Summer is often portrayed as a time of family, friends, joy, weddings, barbecues, picnics, sunshine,  liquid spirits plus great food. But no one ever mentions that social gatherings can still include those pesky hugger-muggers. How can I explain my problem with hugger-muggers except to say, “I’m a hugger-mugger magnet?”

Don’t get me wrong. I like hugs and depending on who the “hugger” is, I give back good ones too. But, I only like to exchange hugs with people I know—Hubby, close friends and close relatives. My friend Rachel’s cousin, three times removed, doesn’t count as a close friend even though he is tall, tan and hunky. Marsh is a California life-guard half the time and a night-club bouncer the rest of the time. AND, he is definitely a hugger-mugger.

Hugger-muggers should be labeled as weapons of mass destruction. Seriously, these people should come with a warning tag as they can destroy a social gathering with their exuberant hugs. Marsh’s best friend, Tack—yep, that’s the name he responds to—is Marsh’s physical opposite. Tack is short, slightly rounded and cuddly; a lethal sort of cuddly. As the “hugger,” Tack gives a politically correct and inoffensive hug. Tack, the hugger, then passes along the “huggee” to Marsh, who stands beside him and gives hugs as only hugger-muggers do.

Not all hugger-muggers are alike. Some are grabbers who call it the seasonal salutation. Others are sneaky huggers who come up behind you, profess to know you, then hug and run behind another potential huggee.  At Christmas, these sneak-and-run huggers usually have a sprig of mistletoe handy to use as their excuse.

I don’t attend too many social gatherings but this occasion was the 60th wedding anniversary for former neighbors and good friends. I had Hubby and my visiting cousin, Rick, a certified accountant who looked like a 7-ft. linebacker. Tack and Marsh were there too.

“Hey, there’s a familiar face!” Marsh’s voice came from behind me.
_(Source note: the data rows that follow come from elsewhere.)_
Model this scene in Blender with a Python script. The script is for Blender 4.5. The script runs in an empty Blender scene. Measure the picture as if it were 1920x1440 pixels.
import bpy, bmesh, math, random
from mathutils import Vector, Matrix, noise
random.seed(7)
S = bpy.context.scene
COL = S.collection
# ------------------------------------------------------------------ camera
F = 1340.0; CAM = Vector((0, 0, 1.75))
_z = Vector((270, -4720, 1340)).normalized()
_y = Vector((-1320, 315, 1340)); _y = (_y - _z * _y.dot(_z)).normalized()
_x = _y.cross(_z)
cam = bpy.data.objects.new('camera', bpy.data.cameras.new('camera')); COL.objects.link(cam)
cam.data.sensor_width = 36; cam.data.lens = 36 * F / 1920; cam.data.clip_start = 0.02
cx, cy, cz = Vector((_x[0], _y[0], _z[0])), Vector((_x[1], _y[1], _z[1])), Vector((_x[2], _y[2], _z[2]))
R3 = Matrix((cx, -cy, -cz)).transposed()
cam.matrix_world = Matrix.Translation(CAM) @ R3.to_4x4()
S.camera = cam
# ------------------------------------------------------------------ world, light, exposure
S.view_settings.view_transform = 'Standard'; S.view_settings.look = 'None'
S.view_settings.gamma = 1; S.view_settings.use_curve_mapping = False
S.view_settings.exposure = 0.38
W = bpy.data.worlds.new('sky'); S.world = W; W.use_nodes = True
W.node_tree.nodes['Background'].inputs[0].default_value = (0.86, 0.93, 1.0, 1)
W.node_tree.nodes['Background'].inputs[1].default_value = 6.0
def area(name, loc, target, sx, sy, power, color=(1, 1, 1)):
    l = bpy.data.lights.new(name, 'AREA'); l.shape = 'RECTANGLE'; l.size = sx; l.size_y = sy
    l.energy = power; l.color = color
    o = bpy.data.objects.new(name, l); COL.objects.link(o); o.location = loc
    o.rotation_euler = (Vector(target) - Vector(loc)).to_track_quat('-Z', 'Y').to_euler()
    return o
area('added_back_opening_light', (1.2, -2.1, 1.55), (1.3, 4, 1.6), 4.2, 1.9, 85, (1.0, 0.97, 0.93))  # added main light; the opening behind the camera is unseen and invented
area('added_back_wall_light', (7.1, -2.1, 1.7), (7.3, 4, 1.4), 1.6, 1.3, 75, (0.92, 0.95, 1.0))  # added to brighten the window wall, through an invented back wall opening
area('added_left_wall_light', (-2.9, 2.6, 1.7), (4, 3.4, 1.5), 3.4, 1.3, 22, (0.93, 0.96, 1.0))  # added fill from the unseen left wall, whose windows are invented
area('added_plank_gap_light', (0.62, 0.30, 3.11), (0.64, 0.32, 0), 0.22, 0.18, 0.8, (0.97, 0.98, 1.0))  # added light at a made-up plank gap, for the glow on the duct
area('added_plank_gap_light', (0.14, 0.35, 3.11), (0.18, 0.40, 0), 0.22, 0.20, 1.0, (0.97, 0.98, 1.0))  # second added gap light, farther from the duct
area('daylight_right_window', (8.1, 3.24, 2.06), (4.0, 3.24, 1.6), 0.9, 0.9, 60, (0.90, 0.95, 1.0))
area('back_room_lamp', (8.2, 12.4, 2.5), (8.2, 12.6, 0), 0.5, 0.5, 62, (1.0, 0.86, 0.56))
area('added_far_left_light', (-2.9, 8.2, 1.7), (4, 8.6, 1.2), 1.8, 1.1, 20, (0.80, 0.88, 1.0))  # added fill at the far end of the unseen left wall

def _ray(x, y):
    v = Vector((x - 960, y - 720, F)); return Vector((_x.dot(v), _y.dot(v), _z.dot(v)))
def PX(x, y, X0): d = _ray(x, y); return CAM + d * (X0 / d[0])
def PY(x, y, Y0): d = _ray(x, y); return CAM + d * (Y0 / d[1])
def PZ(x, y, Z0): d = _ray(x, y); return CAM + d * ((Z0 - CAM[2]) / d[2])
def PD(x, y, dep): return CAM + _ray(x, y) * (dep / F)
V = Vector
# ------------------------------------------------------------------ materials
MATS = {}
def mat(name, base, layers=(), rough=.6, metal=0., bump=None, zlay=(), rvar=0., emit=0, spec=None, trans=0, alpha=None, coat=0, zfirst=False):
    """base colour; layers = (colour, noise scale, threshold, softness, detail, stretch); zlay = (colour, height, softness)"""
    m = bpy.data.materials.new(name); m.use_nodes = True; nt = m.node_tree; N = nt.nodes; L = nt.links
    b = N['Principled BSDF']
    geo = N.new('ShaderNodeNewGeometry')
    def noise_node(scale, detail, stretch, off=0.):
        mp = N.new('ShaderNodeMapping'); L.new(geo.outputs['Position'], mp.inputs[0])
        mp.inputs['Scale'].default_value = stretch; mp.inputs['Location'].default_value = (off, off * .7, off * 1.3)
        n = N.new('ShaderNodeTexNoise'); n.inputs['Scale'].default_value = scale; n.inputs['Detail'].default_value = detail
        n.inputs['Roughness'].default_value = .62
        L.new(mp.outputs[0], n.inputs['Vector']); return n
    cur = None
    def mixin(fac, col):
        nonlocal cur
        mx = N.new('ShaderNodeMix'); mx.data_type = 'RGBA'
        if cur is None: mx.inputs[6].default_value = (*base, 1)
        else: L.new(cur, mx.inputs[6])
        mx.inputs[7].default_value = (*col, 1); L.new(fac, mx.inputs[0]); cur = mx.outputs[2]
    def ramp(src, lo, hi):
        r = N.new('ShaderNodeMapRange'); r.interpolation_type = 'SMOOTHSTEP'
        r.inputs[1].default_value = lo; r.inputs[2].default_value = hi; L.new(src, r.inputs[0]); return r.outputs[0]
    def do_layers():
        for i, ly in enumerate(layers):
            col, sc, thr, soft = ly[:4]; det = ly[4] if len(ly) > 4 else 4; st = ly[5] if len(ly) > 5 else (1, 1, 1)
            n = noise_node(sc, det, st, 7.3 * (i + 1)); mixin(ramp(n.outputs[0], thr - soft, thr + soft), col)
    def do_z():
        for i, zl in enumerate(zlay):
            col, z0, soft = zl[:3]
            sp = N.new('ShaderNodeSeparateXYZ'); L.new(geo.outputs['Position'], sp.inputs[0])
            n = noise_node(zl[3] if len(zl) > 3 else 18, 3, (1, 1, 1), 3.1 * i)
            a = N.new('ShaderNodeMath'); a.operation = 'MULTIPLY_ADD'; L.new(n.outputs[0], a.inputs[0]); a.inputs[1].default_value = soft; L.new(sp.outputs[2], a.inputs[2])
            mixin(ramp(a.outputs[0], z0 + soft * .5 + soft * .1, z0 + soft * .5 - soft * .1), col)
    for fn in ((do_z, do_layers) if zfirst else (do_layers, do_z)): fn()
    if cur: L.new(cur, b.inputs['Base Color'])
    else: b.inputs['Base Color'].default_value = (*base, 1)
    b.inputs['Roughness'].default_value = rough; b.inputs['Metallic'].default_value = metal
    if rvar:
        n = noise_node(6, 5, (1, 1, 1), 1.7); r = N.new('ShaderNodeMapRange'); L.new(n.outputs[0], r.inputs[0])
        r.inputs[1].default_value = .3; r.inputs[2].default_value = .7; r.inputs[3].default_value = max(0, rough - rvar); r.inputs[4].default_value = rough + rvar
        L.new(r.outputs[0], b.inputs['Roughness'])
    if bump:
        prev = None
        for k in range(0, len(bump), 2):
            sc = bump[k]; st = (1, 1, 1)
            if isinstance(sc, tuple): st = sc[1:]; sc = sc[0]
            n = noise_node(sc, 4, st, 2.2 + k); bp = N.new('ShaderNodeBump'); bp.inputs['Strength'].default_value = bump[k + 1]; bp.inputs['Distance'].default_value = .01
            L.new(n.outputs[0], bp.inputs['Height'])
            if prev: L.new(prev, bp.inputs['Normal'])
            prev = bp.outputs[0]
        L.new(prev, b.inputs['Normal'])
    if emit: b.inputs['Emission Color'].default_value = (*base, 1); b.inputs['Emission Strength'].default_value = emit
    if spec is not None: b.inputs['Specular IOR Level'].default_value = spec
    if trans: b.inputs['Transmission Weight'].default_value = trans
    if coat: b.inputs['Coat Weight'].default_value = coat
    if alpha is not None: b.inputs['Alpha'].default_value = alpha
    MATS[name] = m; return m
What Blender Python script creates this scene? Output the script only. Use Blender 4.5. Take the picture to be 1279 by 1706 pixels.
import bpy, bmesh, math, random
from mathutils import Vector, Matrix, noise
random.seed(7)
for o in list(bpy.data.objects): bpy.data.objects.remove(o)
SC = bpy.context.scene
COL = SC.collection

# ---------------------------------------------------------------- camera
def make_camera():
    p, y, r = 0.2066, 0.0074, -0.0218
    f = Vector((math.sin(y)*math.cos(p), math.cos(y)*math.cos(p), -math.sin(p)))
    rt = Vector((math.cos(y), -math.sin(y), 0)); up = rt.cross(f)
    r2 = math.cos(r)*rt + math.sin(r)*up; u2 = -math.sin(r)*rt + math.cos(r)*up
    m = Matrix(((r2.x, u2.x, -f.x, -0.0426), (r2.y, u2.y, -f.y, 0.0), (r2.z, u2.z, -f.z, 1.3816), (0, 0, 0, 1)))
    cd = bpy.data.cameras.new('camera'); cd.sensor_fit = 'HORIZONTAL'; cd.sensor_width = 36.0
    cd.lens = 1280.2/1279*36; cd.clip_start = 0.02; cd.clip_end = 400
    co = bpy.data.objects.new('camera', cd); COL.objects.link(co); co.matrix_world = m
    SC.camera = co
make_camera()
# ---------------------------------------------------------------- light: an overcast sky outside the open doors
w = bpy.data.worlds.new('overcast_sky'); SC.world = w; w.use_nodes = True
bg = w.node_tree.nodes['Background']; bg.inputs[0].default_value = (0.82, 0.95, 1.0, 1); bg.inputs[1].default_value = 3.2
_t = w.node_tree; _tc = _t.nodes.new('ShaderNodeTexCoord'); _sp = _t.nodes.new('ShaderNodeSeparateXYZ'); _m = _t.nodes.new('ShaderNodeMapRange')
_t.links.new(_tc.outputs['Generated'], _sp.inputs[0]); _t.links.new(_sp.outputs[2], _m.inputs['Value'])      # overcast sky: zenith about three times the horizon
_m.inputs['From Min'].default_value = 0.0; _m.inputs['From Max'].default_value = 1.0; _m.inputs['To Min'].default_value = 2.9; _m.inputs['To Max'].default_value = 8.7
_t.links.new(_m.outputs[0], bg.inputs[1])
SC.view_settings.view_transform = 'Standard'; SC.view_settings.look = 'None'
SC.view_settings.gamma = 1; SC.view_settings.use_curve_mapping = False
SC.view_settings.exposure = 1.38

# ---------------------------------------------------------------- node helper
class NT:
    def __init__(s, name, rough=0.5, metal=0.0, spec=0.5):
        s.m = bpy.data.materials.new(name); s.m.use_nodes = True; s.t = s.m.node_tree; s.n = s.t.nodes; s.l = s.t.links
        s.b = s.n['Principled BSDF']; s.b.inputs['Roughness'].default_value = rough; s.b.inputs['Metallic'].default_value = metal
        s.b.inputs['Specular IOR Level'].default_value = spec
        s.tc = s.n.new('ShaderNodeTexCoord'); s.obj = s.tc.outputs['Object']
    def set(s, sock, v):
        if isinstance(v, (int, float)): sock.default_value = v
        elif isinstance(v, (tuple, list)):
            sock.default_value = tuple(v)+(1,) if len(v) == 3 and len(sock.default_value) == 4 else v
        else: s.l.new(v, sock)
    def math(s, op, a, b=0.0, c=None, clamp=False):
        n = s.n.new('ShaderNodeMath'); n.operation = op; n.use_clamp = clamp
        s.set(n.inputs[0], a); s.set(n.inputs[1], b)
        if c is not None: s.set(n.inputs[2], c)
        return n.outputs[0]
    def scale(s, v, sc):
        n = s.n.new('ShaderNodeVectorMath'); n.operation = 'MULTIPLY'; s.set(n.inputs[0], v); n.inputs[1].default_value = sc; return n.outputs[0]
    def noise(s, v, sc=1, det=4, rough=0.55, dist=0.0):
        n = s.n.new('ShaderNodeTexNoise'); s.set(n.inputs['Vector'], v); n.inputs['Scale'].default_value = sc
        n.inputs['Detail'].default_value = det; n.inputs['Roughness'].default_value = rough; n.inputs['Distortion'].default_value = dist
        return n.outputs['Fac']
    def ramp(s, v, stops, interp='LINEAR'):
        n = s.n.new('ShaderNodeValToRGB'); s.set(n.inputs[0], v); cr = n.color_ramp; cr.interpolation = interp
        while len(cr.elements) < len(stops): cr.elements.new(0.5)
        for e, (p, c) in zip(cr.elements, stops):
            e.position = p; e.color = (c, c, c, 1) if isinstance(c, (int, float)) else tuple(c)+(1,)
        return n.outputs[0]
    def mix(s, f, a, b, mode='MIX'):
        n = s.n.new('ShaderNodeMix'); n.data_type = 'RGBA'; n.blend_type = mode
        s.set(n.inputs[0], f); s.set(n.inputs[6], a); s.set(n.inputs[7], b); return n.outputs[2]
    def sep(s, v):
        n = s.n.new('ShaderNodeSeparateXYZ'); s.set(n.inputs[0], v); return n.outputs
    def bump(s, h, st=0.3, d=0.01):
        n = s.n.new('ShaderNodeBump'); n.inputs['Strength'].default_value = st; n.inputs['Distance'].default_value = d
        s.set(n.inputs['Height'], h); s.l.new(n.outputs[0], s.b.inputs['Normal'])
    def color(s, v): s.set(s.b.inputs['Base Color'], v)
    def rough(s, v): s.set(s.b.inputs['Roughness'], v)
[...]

“Hi Marsh,” I replied ducking behind my cousin just as Marsh reached to give me a hug and inadvertently grabbing Rick’s arm.

“Sorry,” Rick growled, “I don’t hug guys.”  Marsh looked up at Rick’s stern face and backed up, stepping on Tack. Tack was about to say something, took one look at “mountain-man” Rick and hastily backed away as well.

Needless to say, Rick was a popular man. The party was a huge success, enjoyable and fun. It was even better when two hugger-muggers left early.  On the way home, Rick commented, “That was a fun party despite the fact that I didn’t know anyone there except for you two. What’s with those two guys we met at the beginning? They didn’t stay long. I thought Marsh and I might have something in common.”

“Rick, you have nothing in common with Marsh except maybe to do his taxes,”  I replied, smiling at the memory of Marsh’s face when he encountered my gentle giant of a cousin.